An Omer for the Woman With the Alabaster Box – Devotional #3

an alabaster vase

There is no right or wrong way to study the Bible; yet following a pattern can help us find gold in the stories. Finding these treasures will help us apply truth to our own lives. An omer was a biblical unit of measure for dry grain. During their wilderness travels, an omer of manna was God’s provision for each person each day.

The Background of this story

To understand what is happening in this story, you have to know the culture and the circumstances. You have to know the background .There are a lot of back stories. If you take the time to learn the back stories, the Bible will come alive for you. Things will click and make sense. When you read something you don’t understand, research it instead of just moving on. It makes a difference – I promise!

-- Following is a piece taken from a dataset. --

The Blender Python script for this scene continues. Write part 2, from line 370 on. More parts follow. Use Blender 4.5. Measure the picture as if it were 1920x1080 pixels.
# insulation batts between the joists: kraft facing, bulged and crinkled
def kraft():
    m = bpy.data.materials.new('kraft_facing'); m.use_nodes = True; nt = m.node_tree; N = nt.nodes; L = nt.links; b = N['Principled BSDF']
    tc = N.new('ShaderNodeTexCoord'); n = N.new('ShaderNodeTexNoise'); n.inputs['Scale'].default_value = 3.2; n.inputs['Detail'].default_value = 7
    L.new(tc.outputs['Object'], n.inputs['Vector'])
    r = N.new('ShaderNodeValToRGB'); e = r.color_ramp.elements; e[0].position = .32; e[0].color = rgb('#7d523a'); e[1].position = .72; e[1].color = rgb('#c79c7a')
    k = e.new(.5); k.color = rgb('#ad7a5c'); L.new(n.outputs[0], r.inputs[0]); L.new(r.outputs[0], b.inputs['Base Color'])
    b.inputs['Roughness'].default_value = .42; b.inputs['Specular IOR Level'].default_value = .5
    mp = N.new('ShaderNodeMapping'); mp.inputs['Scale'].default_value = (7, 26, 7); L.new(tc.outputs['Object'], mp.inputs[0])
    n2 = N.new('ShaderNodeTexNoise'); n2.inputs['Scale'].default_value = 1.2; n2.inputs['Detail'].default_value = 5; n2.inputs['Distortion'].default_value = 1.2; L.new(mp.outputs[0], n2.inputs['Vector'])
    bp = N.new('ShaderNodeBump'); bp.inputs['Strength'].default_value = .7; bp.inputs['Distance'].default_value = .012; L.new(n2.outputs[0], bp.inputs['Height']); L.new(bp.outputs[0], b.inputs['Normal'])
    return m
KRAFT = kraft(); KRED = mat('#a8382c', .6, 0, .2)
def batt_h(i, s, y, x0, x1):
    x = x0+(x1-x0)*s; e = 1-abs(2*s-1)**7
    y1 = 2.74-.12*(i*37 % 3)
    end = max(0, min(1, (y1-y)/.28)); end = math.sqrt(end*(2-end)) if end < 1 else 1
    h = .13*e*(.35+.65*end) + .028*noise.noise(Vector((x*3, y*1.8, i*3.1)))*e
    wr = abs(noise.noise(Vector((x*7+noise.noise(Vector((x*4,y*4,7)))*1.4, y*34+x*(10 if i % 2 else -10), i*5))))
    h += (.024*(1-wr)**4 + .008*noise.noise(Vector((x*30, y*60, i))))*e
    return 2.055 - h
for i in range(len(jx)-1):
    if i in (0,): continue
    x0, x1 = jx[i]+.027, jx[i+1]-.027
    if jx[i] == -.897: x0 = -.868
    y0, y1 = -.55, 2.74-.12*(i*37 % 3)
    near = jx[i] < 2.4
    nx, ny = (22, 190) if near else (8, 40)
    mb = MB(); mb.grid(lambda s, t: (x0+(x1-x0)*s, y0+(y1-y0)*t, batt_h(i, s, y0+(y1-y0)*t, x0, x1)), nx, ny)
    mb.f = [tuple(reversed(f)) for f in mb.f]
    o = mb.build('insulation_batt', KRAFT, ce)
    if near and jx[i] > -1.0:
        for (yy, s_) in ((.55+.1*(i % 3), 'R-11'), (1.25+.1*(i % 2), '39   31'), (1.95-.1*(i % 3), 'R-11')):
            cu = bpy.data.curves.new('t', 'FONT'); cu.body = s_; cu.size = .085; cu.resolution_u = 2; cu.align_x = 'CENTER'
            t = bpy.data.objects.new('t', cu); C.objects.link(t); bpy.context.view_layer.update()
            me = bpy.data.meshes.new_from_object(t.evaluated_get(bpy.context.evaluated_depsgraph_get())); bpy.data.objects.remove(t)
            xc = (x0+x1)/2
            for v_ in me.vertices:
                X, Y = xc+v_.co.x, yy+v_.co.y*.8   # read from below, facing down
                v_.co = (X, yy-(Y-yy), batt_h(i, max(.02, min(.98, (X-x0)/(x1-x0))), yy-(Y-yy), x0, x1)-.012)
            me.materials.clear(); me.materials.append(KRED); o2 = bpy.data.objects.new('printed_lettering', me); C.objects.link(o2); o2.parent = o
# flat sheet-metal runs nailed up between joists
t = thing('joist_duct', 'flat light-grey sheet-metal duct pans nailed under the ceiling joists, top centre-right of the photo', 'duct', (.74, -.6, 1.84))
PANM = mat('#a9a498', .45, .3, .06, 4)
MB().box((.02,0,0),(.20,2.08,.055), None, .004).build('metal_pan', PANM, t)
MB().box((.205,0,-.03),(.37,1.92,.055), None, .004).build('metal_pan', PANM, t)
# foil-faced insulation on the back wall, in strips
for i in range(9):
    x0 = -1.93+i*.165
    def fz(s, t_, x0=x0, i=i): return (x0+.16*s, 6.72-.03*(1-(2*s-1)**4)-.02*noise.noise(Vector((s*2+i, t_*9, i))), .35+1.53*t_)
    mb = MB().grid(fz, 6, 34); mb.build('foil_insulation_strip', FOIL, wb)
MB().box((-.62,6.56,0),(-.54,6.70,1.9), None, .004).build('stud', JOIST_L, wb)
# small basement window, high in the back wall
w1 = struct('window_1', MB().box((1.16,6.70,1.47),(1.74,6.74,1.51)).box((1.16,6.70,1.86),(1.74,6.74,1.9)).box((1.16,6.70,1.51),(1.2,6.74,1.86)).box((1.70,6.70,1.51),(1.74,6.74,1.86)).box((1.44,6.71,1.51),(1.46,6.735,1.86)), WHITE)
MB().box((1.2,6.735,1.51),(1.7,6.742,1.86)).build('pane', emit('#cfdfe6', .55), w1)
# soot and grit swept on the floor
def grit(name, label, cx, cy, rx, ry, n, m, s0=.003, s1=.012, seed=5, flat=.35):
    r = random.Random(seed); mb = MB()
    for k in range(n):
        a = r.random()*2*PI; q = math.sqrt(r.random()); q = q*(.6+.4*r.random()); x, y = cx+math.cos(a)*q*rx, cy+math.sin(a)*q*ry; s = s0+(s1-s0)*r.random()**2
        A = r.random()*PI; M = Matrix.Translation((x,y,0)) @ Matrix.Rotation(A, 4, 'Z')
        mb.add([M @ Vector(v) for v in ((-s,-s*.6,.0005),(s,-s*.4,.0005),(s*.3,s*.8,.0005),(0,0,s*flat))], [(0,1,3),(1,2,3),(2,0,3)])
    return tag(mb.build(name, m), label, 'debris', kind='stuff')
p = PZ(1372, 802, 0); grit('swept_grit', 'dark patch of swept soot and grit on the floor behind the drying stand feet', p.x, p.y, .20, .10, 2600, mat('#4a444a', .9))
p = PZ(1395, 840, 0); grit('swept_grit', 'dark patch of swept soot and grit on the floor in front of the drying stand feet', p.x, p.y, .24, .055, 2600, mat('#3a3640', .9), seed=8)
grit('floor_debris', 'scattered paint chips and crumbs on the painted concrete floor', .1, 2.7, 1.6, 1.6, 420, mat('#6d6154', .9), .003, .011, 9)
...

  • Travel. Dusty roads with sandals on feet. A good host provided water for his guests and a servant to wash those dusty feet.
  • Oil. Hosts provided oil for wounds or sores on feet and heads from traveling by foot.
  • The host. A good host provided water, oil, and a kiss for his guest.
  • Alabaster boxes. Alabaster was a  hard stone resembling white marble commonly found in Israel. It is referred to as one of the precious stones [onyx, marble] used in the decoration of Solomon’s Temple. Ointment, oils, and perfumes were put in alabaster vessels, keeping them pure and unspoiled. Sealed or made fast with wax, the perfume was prevented from escaping.

What happens in the story

In this story, Jesus is invited to be a guest in the home of Simon, a Pharisee. During the course of the meal, a woman with a poor reputation enters the house with an alabaster box of perfume, breaks it open, stoops down, kisses the feet of Jesus, anoints them with oil, and wipes His feet with her hair.

This scene makes me feel uncomfortable because that’s not the way I show love. A woman wiping a man’s feet with her hair, kissing those feet, and pouring oil on them can appear to be something sensual. And this woman had a reputation, the likes of which none of us should want to have.

Simon, the host, is probably thinking the same things you and I would be thinking. Jesus knows the background of this woman, and He knows her heart. He declares to her that her sins are forgiven. He tells her to go in peace.

Simon has a problem with this woman, her reputation, and her intimate association with Jesus. He voices his thoughts, no doubt because he feels others will agree with him. He declares that if Jesus were a prophet, He would surely know what type of woman this is.

A story within a story

Jesus responds with a story. It’s a story about two people who owe money; one owes a small amount and the other owes a lot. The moneylender forgives the debt of both men. “Which one loves the moneylender the most?”, Jesus asks. Certainly, the one who has been forgiven the larger debt.

This, says Jesus, is just like the woman. She has been forgiven much; therefore, she loves much.

Jesus reprimands Simon. “You didn’t wash my feet, provide oil, or even kiss me as a host customarily does. Yet this woman has not ceased to anoint my feet with oil, to kiss me and to wash my feet since she arrived. She has done all the things you should have done, Simon. She is showing me her love.”

You can read the story here.

Here is the homework. 🙂

fragranceLessons on alabaster living from this story

What is the Setting? Jesus is with His disciples when a woman or a poor reputation arrives.

Who is Speaking? Jesus speaks to Simon, the host; He speaks to the sinful woman.

What Vessel is used in this story? A box of alabaster – filled with perfume.

What Action is to be taken about the “wasted” perfume? Nothing.

What is the Result? (Did the woman have Jesus’ approval?) Jesus chastises Simon and blesses the woman.

What is the Omer of His goodness in this story? Jesus accepts the repentance of this sinful woman; He acknowledges her sin and forgives her. In the same way, He appreciates the gifts of love we give to Him – especially when it truly costs us. For this woman to break the box, the oil would not stay contained. She was willing to use it all on the Master because He had done so much for her.

Being honest about your alabaster vessel

Journal:  How does this story remind you of times God has been ‘enough’ for you and you felt beloved?  Is God using you as a vessel in Kingdom work or are you hoarding the best for yourself?   Do the gifts I bring to Him really cost me something or do I bring him my second-best leftovers?